Creative-Practice: Rhetoric, Precision, and Resonance — Rhetoric uses language strategically for persuasion; manipulation uses the same techniques. The distinction is subtle and worth explicit mapping.
History: Propaganda as Narrative Control — Propaganda uses linguistic manipulation at scale. Historical examples show how vocabulary restriction and topical deprivation have been deployed.
The Live Edge
The Sharpest Implication
If language shapes thought, then you cannot think your way out of linguistic manipulation using only the language you've been given to think with. If the vocabulary is restricted, you lack the words. If the topics are suppressed, you lack the forum. If the syntax is rigged, certain conclusions feel inevitable. The implication: defense requires access to outside language — multilingualism, exposure to different discourse communities, reading widely across perspectives — to break free from linguistically-imposed constraints.
Generative Questions
Can linguistic manipulation be used defensively — to make harmful concepts harder to think or express? If restricting the vocabulary for violence makes violence harder to conceive, is that ethical use of the same mechanism?
Is there a "core vocabulary" that can't be eliminated without collapsing language entirely? What's the minimum set of concepts required for a language to remain functional?

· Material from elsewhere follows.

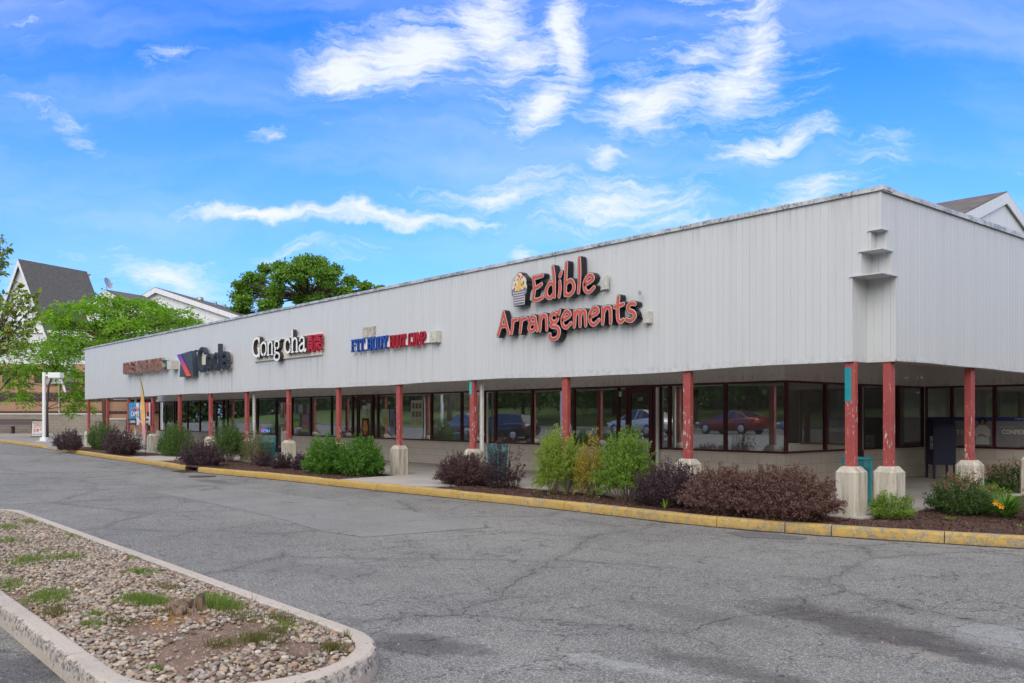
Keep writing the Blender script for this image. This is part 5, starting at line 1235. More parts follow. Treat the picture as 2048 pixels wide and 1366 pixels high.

How do new technologies (social media, AI language models) change the speed and scale of linguistic manipulation?
Connected Concepts
- Propaganda Techniques and Narrative Control — Propaganda deploys linguistic manipulation at scale
- The Three Levels of Manipulation — Linguistic manipulation operates across all three levels
Open Questions
- Does linguistic manipulation affect all languages equally or do some language structures resist it better than others?
- Can you learn to resist linguistic manipulation through metalinguistic awareness (consciously analyzing syntax)?
- What role does translation play in breaking through linguistic manipulation imposed in one language?